- Task:
Return verbatim the inclusive range of lines running from the line that contains "mb.obj('distant_scrub',['scrub'],fix=False)" to the line that contains "mb.add(vv,ff); mb.obj('grass',['grass'],fix=False)". Omit every other line.

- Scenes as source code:
:::
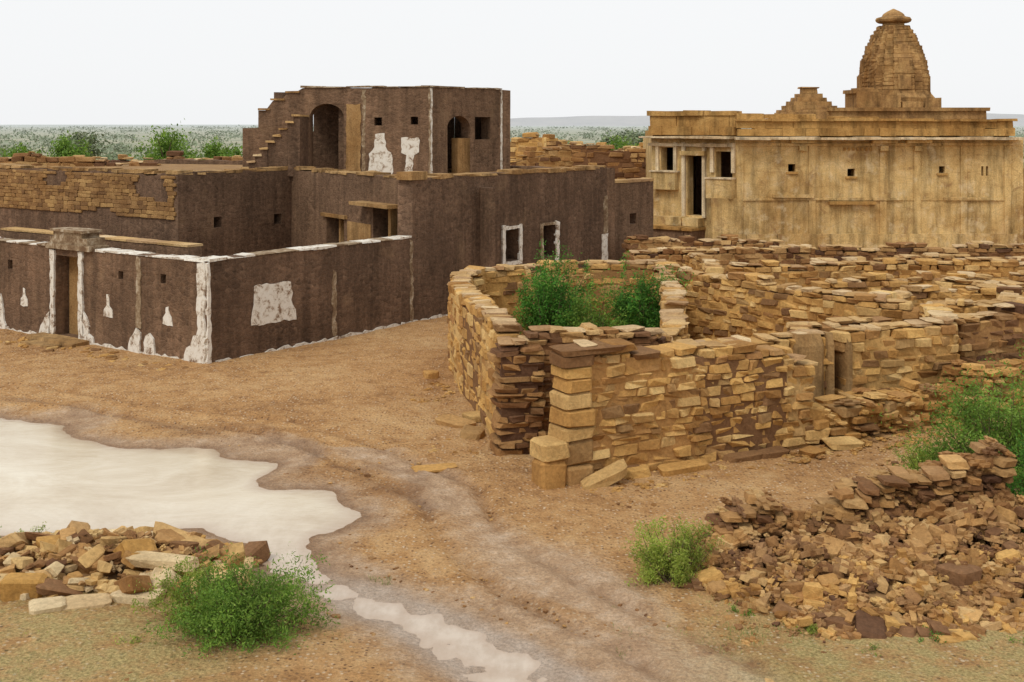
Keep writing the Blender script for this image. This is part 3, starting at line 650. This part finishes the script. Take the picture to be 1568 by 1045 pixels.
RB=MB()
stone_wall('x',[(2.35,13.3),(2.9,13.4),(3.3,13.45),(4.3,13.5),(5.0,13.6),(5.6,13.7)],[.5,.74,.52,.84,1.04,1.34],th=.55,ch=(.05,.1),sl=(.1,.28),cope=None,ragged=.28,mb=RB,own=False,over=.06,tp=1,split=True,gap=.12)
mound(RB,3.9,12.95,2.0,1.2,.28,2)
for i in range(1350):
    x=1.95+R(0,1)**.85*4.3; tt=R(0,1); yb=1.0+min(1,max(0,(x-2.0)/1.0))*1.05; y=13.42-tt*yb
    hmax=np.interp(x,[1.9,2.3,2.8,3.3,4.2,5.1,5.7,6.3],[.15,.42,.62,.52,.68,.72,.8,.5])
    z=hmax*max(0,1-tt)**1.2*R(.85,1.04)+.03
    big_=random.random()<.1+.12*tt
    s=R(.03,.085)*(1.7 if big_ else 1)
    stone(RB,(x,y,z),(s*R(1.1,1.7),s*R(.8,1.3),s*R(.5,.85)),R(0,3.14),R(-.4,.4),R(-.35,.35),.16,(4 if tt>.4 and random.random()<.4 else 3) if random.random()<.4+.5*tt else 0,1 if random.random()<.85 else 0)
for x,y,z,s in ((3.05,12.0,.15,(.25,.18,.17)),(3.7,11.55,.05,(.22,.18,.08)),(4.35,11.3,.03,(.32,.2,.06)),(4.9,11.85,.1,(.24,.16,.1)),(5.2,11.7,.06,(.26,.16,.06)),(2.5,12.2,.1,(.15,.12,.12)),(3.45,11.9,.1,(.13,.1,.13)),(5.3,12.3,.2,(.22,.15,.09)),(2.75,12.5,.22,(.17,.12,.1)),(4.2,12.1,.22,(.16,.12,.12)),(3.3,11.3,.03,(.14,.1,.07))):
    stone(RB,(x,y,z),s,R(-.4,.4),.1,.1,.2,4,1)
for i in range(140):
    x=R(2,6);y=R(11,12.2); s=R(.02,.05); stone(RB,(x,y,s*.3+.02),(s*1.5,s,s*.6),R(0,3),0,0,.2,3,1)
RB.obj('tumbled_stone_wall',['brown','coping','dirt','rubble','ochre'])

mb=MB()
for x,y,z,h,yw,rx,ry in ((-.95,19.3,.1,(.3,.16,.05),-.5,.1,.1),(-.62,18.6,.1,(.2,.17,.08),-.3,0,0),(-.55,19.6,.12,(.24,.16,.06),.5,.1,0),(-1.15,16.9,.04,(.3,.14,.03),.3,0,0),(1.25,16.1,.15,(.4,.12,.09),.45,.2,-.35),(2.45,16.75,.08,(.42,.12,.09),.45,0,0),(1.75,16.55,.08,(.2,.12,.08),.3,0,0),(3.9,17.6,.06,(.25,.14,.06),.5,.1,0),(4.5,17.7,.06,(.2,.14,.06),.8,.1,0),(5.1,18.1,.08,(.3,.16,.06),.4,.1,.1),(3.4,17.35,.06,(.3,.12,.06),.5,0,0),(-1.6,22.9,.08,(.12,.1,.13),.5,.1,.1)):
    stone(mb,(x,y,z),h,yw,rx,ry,.15)
for i in range(60):
    u=R(-.2,6); p=fa.p(u,.04,R(.3,1.1)); s=R(.02,.07); stone(mb,p,(s*1.6,s,s*.5),R(0,3),R(-.2,.2),0,.2)
for i in range(200):
    u=R(0,8); x=.9+u*.9;y=16.2+u*.45-R(.1,.8)**1.5; s=R(.02,.065); stone(mb,(x,y,.04),(s*1.7,s,s*.5),R(0,3),R(-.3,.3),0,.2,0,1)
for i in range(90):
    y=R(17.5,24); x=-.5-(y-18)*.13-R(.1,.9); s=R(.02,.06); stone(mb,(x,y,.04),(s*1.7,s,s*.5),R(0,3),R(-.3,.3),0,.2,0,1)
mb.obj('fallen_stones','ochre')

# ------------------------------------------------------------------ vegetation
def leaves(mb,C,n,sig,size,mi=0,flat=.45):
    k=rng.integers(0,len(C),n); P=C[k]+rng.normal(0,1,(n,3))*sig
    P[:,2]=np.maximum(P[:,2],.02)
    A=rng.normal(0,1,(n,3)); A/=np.linalg.norm(A,axis=1)[:,None]; B=rng.normal(0,1,(n,3)); B=np.cross(A,B); B/=np.linalg.norm(B,axis=1)[:,None]
    s=rng.uniform(.6,1.4,(n,1))*size
    v=np.stack([P-A*s,P+B*s*flat,P+A*s,P-B*s*flat],1).reshape(-1,3)
    mb.add(v,[(4*i,4*i+1,4*i+2,4*i+3) for i in range(n)],mi)
def stem(mb,a,b,r0,r1,mi=1,bend=.1):
    a=np.array(a);b=np.array(b);m=(a+b)/2+np.array([R(-bend,bend),R(-bend,bend),R(0,bend)])
    v=[];f=[]
    for k,(p,r) in enumerate(((a,r0),(m,(r0+r1)/2),(b,r1))):
        for i in range(4): v.append(p+np.array([r*math.cos(i*1.57),r*math.sin(i*1.57),0]))
    for k in range(2):
        for i in range(4): q=k*4+i;w=k*4+(i+1)%4; f.append((q,w,w+4,q+4))
    mb.add(v,f,mi)
def shrub(name,x,y,rx,ry,h,n,size,mat='leaf',ncl=55,low=.1,sig=.075):
    mb=MB(); L=[]
    for i in range(ncl):
        a=R(0,6.28); el=math.asin(R(.06,1)); r=R(.55,1.0)*R(.85,1.18)
        e=np.array((x+rx*r*math.cos(a)*math.cos(el),y+ry*r*math.sin(a)*math.cos(el),low*h+h*(1-low)*r*math.sin(el)))
        b=np.array((x+R(-.2,.2)*rx,y+R(-.2,.2)*ry,-.05)); m=(b+e)/2+np.array([0,0,.12*h])
        stem(mb,b,e,.008*h+.003,.002,1,.04*h)
        for k in range(4):
            s0=R(.4,1.0); p=(1-s0)**2*b+2*s0*(1-s0)*m+s0*s0*e
            dr=(e-b)*R(.06,.22)+np.array([R(-1,1)*rx,R(-1,1)*ry,R(-.25,.8)*h])*.2
            for q_ in np.linspace(0,1,6): L.append(p+dr*q_-np.array([0,0,.05*h*q_*q_]))
        for s0 in np.linspace(.35,1,6): L.append((1-s0)**2*b+2*s0*(1-s0)*m+s0*s0*e)
    leaves(mb,np.array(L),n,np.array([rx,ry,h])*sig*.5+.006,size,0,.32)
    return mb.obj(name,[mat,'bark'],fix=False)
shrub('shrub',-2.6,11.4,.95,.6,.78,21000,.018,'leaf',100)
shrub('shrub',-3.1,11.75,.55,.4,.66,8000,.017,'leafy',40)
shrub('shrub',1.75,12.75,.5,.35,.8,13000,.016,'leafy',60)
shrub('shrub',6.75,16.1,1.35,.9,1.65,26000,.025,'leaf',110)
shrub('shrub',8.2,17.0,1.2,.8,1.75,12000,.027,'leaf',80)
shrub('shrub',5.75,16.3,.5,.4,.6,5000,.02,'leafy',35)
shrub('shrub',6.1,13.75,.65,.5,1.5,18000,.021,'leafd',85)
shrub('shrub',.95,25.2,1.05,.8,2.25,22000,.034,'leafd',90,.15)
shrub('shrub',2.75,24.9,.95,.7,2.15,19000,.034,'leafd',85,.15)
shrub('shrub',1.75,24.4,.9,.5,1.6,9000,.032,'leaf',55,.15)
shrub('shrub',5.5,20.5,.3,.3,.5,1200,.03,'leafd',20)
for x,y,s_,mt in ((5.1,12.0,.14,'leaf'),(4.0,11.3,.16,'leafd'),(3.4,11.0,.12,'leaf'),(-3.6,11.2,.14,'leafy'),(-6.3,13.9,.24,'leaf'),(-5.8,14.2,.18,'leafy'),(-6.0,13.7,.2,'leaf'),(2.3,11.9,.14,'leaf'),(4.6,12.1,.12,'leafy'),(6.1,16.9,.3,'leafy'),(4.9,11.2,.12,'leaf'),(2.9,11.5,.1,'leafy'),(-4.6,11.4,.1,'leafy')):
    shrub('weed',x,y,s_*1.5,s_,s_,500,.013,mt,14)
def tree(name,x,y,h,cr,n,size,mat='leaf'):
    mb=MB(); tz=h*.35; stem(mb,(x,y,-.1),(x+R(-.2,.2),y,tz),.12,.08,1,.15); C=[]
    for i in range(60):
        a=R(0,6.28);r=R(.3,1.05);el=R(-.3,1.5)
        C.append((x+cr*r*math.cos(a)*math.cos(el),y+cr*r*math.sin(a)*math.cos(el),h*.6+h*.38*r*math.sin(el)))
        if i%3==0: stem(mb,(x,y,tz-.1),C[-1],.05,.012,1,.3)
    leaves(mb,np.array(C),n,np.array([cr,cr,h*.4])*.12,size,0); return mb.obj(name,[mat,'bark'],fix=False)
for x,y,h,cr in ((-15.2,52,4.8,1.9),(-13.2,53,4.3,1.4),(-20.8,55,4.3,1.5),(-23.8,57,3.8,1.4),(5.2,60,4.2,2.0),(7.4,62,4.1,1.8),(23.2,50,4.6,1.6),(-10.5,55,3.9,1.3),(2.4,66,4.0,1.8)):
    tree('acacia_tree',x,y,h,cr,4200,.08,'leaf')
for x,y,h,cr in ((-36,98,4.1,2.2),(-24,120,4.3,2.4),(9,102,4.0,2.4),(13,125,4.4,2.6)):
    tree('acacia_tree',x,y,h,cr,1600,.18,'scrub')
mb=MB()
for i in range(850):
    d=66*math.exp(R(0,1)**.85*3.0); x=R(-.52,.52)*d; hh=min(3.2,R(.7,2.0)*(1+d/900)); cr=hh*R(.8,1.8)*(1+d/800)
    C=np.array([(x+R(-1,1)*cr,d+R(-1,1)*cr,hh*R(.15,.75)) for _ in range(6)])
    leaves(mb,C,int(max(26,90-d*.1)),np.array([cr*.35,cr*.35,hh*.14]),.12+d*.0006,0,.7)
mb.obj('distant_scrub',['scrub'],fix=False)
mb=MB(); v=[];f=[];N=160
for i in range(N+1):
    x=-700+i*3500/N; hh=(26+16*noise.noise(Vector((i*.04,0,2)))+4*noise.noise(Vector((i*.25,1,2))))*min(1,i/40)
    hh=max(hh,0)+.0; v+=[(x,2900,-3),(x,3100,hh),(x,3600,-3)]
for i in range(N): a=i*3; f+=[(a,a+3,a+4,a+1),(a+1,a+4,a+5,a+2)]
mb.add(v,f); t=NT('hazy_hill'); n=t.noise(t.coords(),.01,6,.6); t.col(t.ramp(n,[(.3,(.4,.41,.42)),(.7,(.47,.47,.47))])); mb.obj('hills',t.m,smooth=True)  # hill colour has the grey of distant haze painted in
vv=[];ff=[];mb=MB(); cnt=0; N=60000
gx=[];gy=[]
for i in range(N):
    r_=random.random()
    if r_<.48: x=R(-6.2,-1.3); y=R(10,12.9)
    elif r_<.9: x=R(1.0,6.2); y=R(10,13)
    else: x=R(-6.8,-3.5); y=R(13.7,14.35)
    if noise.noise(Vector((x*1.1,y*1.1,7)))<.0+R(-.12,.15): continue
    gx.append(x);gy.append(y)
sg=sdist(np.array(gx),np.array(gy))
for x,y,s_ in zip(gx,gy,sg):
    if s_<.1: continue
    h=R(.02,.065); a=R(0,6.28); w=.005; lx,ly=R(-.03,.03),R(-.03,.03); z=.01
    vv+=[(x+w*math.cos(a),y+w*math.sin(a),z),(x-w*math.cos(a),y-w*math.sin(a),z),(x+lx,y+ly,z+h)]; ff.append((cnt,cnt+1,cnt+2)); cnt+=3
mb.add(vv,ff); mb.obj('grass',['grass'],fix=False)

# ------------------------------------------------------------------ light, world, camera
w=bpy.data.worlds.new('World'); scene.world=w; w.use_nodes=True; nt=w.node_tree; bg=nt.nodes['Background']
sk=nt.nodes.new('ShaderNodeTexSky'); sk.sky_type='NISHITA'; sk.sun_disc=False; sk.sun_elevation=math.radians(52); sk.sun_rotation=math.radians(215); sk.dust_density=2; sk.air_density=1
hs=nt.nodes.new('ShaderNodeHueSaturation'); hs.inputs['Saturation'].default_value=.3
mx=nt.nodes.new('ShaderNodeMix'); mx.data_type='RGBA'; mx.clamp_factor=True; mx.inputs[0].default_value=.9; mx.inputs[7].default_value=(9.8,9.9,10.0,1)
nt.links.new(sk.outputs[0],hs.inputs['Color']); nt.links.new(hs.outputs[0],mx.inputs[6]); nt.links.new(mx.outputs[2],bg.inputs[0]); bg.inputs[1].default_value=.1
sd_=bpy.data.lights.new('sun','SUN'); sd_.energy=1.5; sd_.angle=math.radians(16); sd_.color=(1,.96,.88)
so=bpy.data.objects.new('sun',sd_); scene.collection.objects.link(so)
az=math.radians(215); el=math.radians(52)
dv=Vector((math.sin(az)*math.cos(el),math.cos(az)*math.cos(el),math.sin(el)))
so.rotation_euler=dv.to_track_quat('Z','Y').to_euler()
cam=bpy.data.cameras.new('camera'); cam.sensor_width=36; cam.lens=36*1800/1568; cam.shift_y=-332.5/1568; cam.clip_end=12000; cam.clip_start=.1
co=bpy.data.objects.new('camera',cam); scene.collection.objects.link(co); co.location=(0,0,5); co.rotation_euler=(math.radians(90),0,0); scene.camera=co
scene.view_settings.view_transform='Standard'; scene.view_settings.look='None'; scene.view_settings.exposure=0
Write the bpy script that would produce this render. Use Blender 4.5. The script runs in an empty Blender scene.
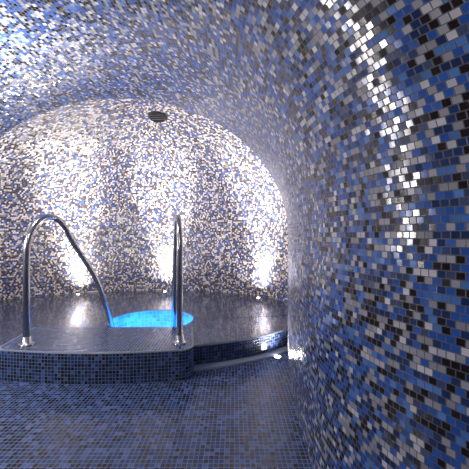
:::
- Worked answer:
mb.obj('distant_scrub',['scrub'],fix=False)
mb=MB(); v=[];f=[];N=160
for i in range(N+1):
    x=-700+i*3500/N; hh=(26+16*noise.noise(Vector((i*.04,0,2)))+4*noise.noise(Vector((i*.25,1,2))))*min(1,i/40)
    hh=max(hh,0)+.0; v+=[(x,2900,-3),(x,3100,hh),(x,3600,-3)]
for i in range(N): a=i*3; f+=[(a,a+3,a+4,a+1),(a+1,a+4,a+5,a+2)]
mb.add(v,f); t=NT('hazy_hill'); n=t.noise(t.coords(),.01,6,.6); t.col(t.ramp(n,[(.3,(.4,.41,.42)),(.7,(.47,.47,.47))])); mb.obj('hills',t.m,smooth=True)  # hill colour has the grey of distant haze painted in
vv=[];ff=[];mb=MB(); cnt=0; N=60000
gx=[];gy=[]
for i in range(N):
    r_=random.random()
    if r_<.48: x=R(-6.2,-1.3); y=R(10,12.9)
    elif r_<.9: x=R(1.0,6.2); y=R(10,13)
    else: x=R(-6.8,-3.5); y=R(13.7,14.35)
    if noise.noise(Vector((x*1.1,y*1.1,7)))<.0+R(-.12,.15): continue
    gx.append(x);gy.append(y)
sg=sdist(np.array(gx),np.array(gy))
for x,y,s_ in zip(gx,gy,sg):
    if s_<.1: continue
    h=R(.02,.065); a=R(0,6.28); w=.005; lx,ly=R(-.03,.03),R(-.03,.03); z=.01
    vv+=[(x+w*math.cos(a),y+w*math.sin(a),z),(x-w*math.cos(a),y-w*math.sin(a),z),(x+lx,y+ly,z+h)]; ff.append((cnt,cnt+1,cnt+2)); cnt+=3
mb.add(vv,ff); mb.obj('grass',['grass'],fix=False)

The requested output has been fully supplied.